** Begin **

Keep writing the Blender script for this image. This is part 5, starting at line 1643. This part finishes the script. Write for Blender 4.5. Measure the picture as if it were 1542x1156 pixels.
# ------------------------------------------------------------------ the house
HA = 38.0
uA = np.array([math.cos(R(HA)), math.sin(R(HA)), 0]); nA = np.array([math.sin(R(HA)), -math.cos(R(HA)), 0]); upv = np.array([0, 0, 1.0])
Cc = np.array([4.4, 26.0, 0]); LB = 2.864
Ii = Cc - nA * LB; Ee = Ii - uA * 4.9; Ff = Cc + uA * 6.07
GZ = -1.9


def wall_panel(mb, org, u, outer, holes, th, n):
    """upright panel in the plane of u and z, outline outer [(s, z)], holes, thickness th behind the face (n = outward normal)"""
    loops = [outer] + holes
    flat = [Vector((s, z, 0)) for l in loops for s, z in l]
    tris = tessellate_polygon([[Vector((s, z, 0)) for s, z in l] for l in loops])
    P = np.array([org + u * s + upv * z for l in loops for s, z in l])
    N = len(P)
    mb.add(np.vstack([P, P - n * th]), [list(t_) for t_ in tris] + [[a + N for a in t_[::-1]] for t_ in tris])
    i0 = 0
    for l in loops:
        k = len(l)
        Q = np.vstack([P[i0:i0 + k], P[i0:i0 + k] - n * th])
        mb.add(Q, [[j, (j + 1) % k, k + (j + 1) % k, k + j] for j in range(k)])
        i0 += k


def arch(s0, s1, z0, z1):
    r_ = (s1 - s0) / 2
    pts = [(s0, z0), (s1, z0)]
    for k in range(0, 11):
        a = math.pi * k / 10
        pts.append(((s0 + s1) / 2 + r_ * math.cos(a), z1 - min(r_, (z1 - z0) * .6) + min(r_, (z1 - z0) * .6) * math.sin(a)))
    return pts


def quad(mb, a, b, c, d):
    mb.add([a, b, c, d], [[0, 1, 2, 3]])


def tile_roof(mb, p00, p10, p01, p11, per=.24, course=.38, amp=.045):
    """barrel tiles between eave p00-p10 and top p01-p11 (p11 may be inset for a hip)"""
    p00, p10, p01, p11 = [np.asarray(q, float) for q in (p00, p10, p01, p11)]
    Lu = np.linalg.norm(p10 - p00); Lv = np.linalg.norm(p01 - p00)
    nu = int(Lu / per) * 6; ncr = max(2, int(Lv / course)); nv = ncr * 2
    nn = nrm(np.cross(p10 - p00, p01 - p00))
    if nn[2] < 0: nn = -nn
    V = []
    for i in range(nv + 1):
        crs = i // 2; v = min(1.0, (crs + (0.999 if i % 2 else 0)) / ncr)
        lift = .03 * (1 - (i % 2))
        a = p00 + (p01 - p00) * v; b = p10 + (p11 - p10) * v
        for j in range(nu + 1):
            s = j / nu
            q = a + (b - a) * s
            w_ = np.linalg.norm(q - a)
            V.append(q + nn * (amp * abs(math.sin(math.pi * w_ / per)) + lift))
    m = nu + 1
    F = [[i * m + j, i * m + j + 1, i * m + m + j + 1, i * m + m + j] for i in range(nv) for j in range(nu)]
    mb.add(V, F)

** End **

Goal of the exercise:
Quote the listing in full, please, keeping every line exact.

Completed exercise:
Keep writing the Blender script for this image. This is part 5, starting at line 1643. This part finishes the script. Write for Blender 4.5. Measure the picture as if it were 1542x1156 pixels.
# ------------------------------------------------------------------ the house
HA = 38.0
uA = np.array([math.cos(R(HA)), math.sin(R(HA)), 0]); nA = np.array([math.sin(R(HA)), -math.cos(R(HA)), 0]); upv = np.array([0, 0, 1.0])
Cc = np.array([4.4, 26.0, 0]); LB = 2.864
Ii = Cc - nA * LB; Ee = Ii - uA * 4.9; Ff = Cc + uA * 6.07
GZ = -1.9


def wall_panel(mb, org, u, outer, holes, th, n):
    """upright panel in the plane of u and z, outline outer [(s, z)], holes, thickness th behind the face (n = outward normal)"""
    loops = [outer] + holes
    flat = [Vector((s, z, 0)) for l in loops for s, z in l]
    tris = tessellate_polygon([[Vector((s, z, 0)) for s, z in l] for l in loops])
    P = np.array([org + u * s + upv * z for l in loops for s, z in l])
    N = len(P)
    mb.add(np.vstack([P, P - n * th]), [list(t_) for t_ in tris] + [[a + N for a in t_[::-1]] for t_ in tris])
    i0 = 0
    for l in loops:
        k = len(l)
        Q = np.vstack([P[i0:i0 + k], P[i0:i0 + k] - n * th])
        mb.add(Q, [[j, (j + 1) % k, k + (j + 1) % k, k + j] for j in range(k)])
        i0 += k


def arch(s0, s1, z0, z1):
    r_ = (s1 - s0) / 2
    pts = [(s0, z0), (s1, z0)]
    for k in range(0, 11):
        a = math.pi * k / 10
        pts.append(((s0 + s1) / 2 + r_ * math.cos(a), z1 - min(r_, (z1 - z0) * .6) + min(r_, (z1 - z0) * .6) * math.sin(a)))
    return pts


def quad(mb, a, b, c, d):
    mb.add([a, b, c, d], [[0, 1, 2, 3]])


def tile_roof(mb, p00, p10, p01, p11, per=.24, course=.38, amp=.045):
    """barrel tiles between eave p00-p10 and top p01-p11 (p11 may be inset for a hip)"""
    p00, p10, p01, p11 = [np.asarray(q, float) for q in (p00, p10, p01, p11)]
    Lu = np.linalg.norm(p10 - p00); Lv = np.linalg.norm(p01 - p00)
    nu = int(Lu / per) * 6; ncr = max(2, int(Lv / course)); nv = ncr * 2
    nn = nrm(np.cross(p10 - p00, p01 - p00))
    if nn[2] < 0: nn = -nn
    V = []
    for i in range(nv + 1):
        crs = i // 2; v = min(1.0, (crs + (0.999 if i % 2 else 0)) / ncr)
        lift = .03 * (1 - (i % 2))
        a = p00 + (p01 - p00) * v; b = p10 + (p11 - p10) * v
        for j in range(nu + 1):
            s = j / nu
            q = a + (b - a) * s
            w_ = np.linalg.norm(q - a)
            V.append(q + nn * (amp * abs(math.sin(math.pi * w_ / per)) + lift))
    m = nu + 1
    F = [[i * m + j, i * m + j + 1, i * m + m + j + 1, i * m + m + j] for i in range(nv) for j in range(nu)]
    mb.add(V, F)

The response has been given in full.